Tanay Sukumar, Kumar Pratik, and Aashish Aryan, September 29, 2012
A Bihari software engineer living in New Delhi has started using the word “Bihari” as a derogatory word like other Delhiites do. He uses the word for people who behave in a gawaar (illiterate) way, or simply those who make him angry.
It all began when 30-year-old Rajiv Ranjan got irritated with people who mocked him for being a Bihari. He found the way out: he now poses as a Delhiite, even if it means having a hatred for people who come from his own state.
Rajiv, who works in a reputed software firm, was born and raised in Patna, Bihar. He moved to New Delhi in his early 20s, leaving all of his friends preparing hard for IAS. He says he has suffered a lot of discrimination in Delhi because of his accent, which is eerily similar to that of Lalu Yadav in his younger days. “The best way to deal with a trauma is to levy it on others. It’s the common human psyche,” he says.
Once an extraordinarily smart kid with a beautiful mind, Rajiv (or Raj, as he calls himself now) found it emotionally taxing to fight off stereotypes of being a Bihari since he moved to Delhi. He stopped eating with his hands, and had to resort to using spoons and forks, even for eating roti-sabzi. He stopped using mustard oil and middle-parting his hair, and switched to spiky hairdos with the “sexiest” of gels. He is now suffering from dandruff and hair-loss, he told us.

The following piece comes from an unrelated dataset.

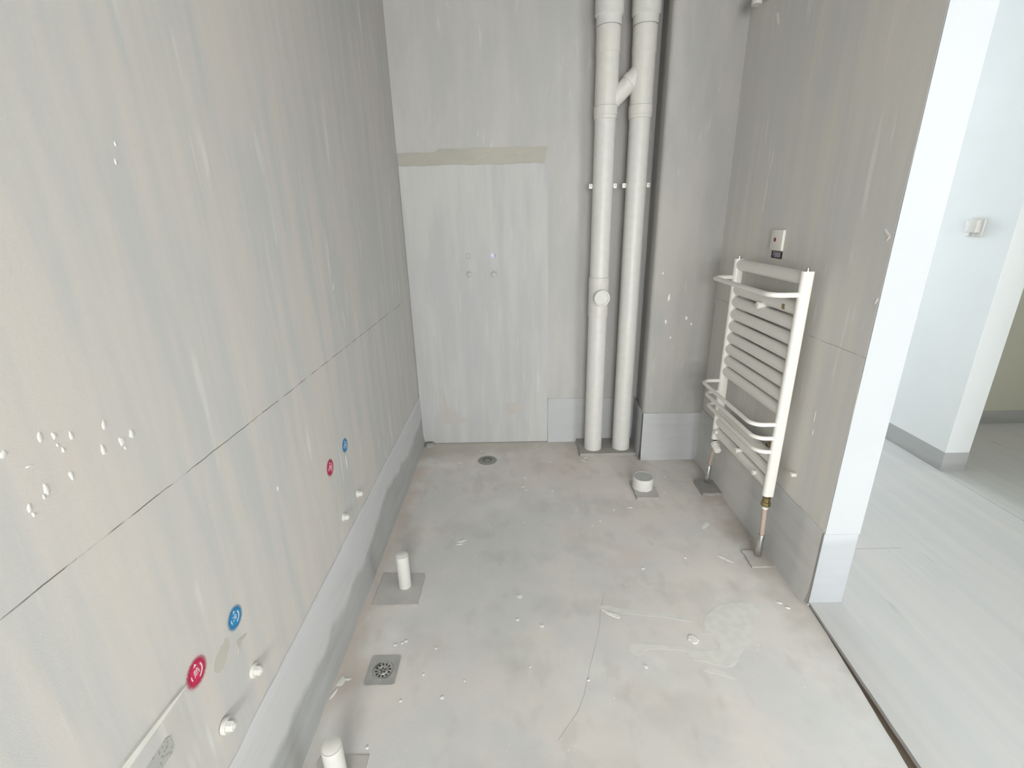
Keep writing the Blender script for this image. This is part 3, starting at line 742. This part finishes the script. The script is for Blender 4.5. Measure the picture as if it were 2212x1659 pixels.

Rajiv also had to switch from a mild-mannered polite man to rude and haughty, just to convince people that he does not belong from the land of Pataliputra. “Biharis are the most unhygienic people around,” he shouted at us when we visited him. “They don’t have any manners, they are illiterate. The other day in the metro, I saw a Bihari staring at my touchscreen phone and asking his friend what is there in my hand! And, when he saw a big shopping mall on the way, he was so amazed that he tried to open the metro gate to get out! Biharis are dumb. And I am not one.”
Some of Rajiv’s friends tell us that long ago, he used to talk to his parents and relatives for hours on the phone. Now, he doesn’t even pick their calls, referring to them as “an embarrassment”. Rajiv has also started visiting pubs and discos, and smokes two packets of cigarettes a day to prove to his peer group that he is no more a Bihari. Apparently, anyone who does not smoke or drink is labelled as a Bihari by him. The guy has also stopped bathing regularly to use more deo and smell good.
When NTMN’s reporters met him, he called us “Biharis” because he spotted one of us picking the nose.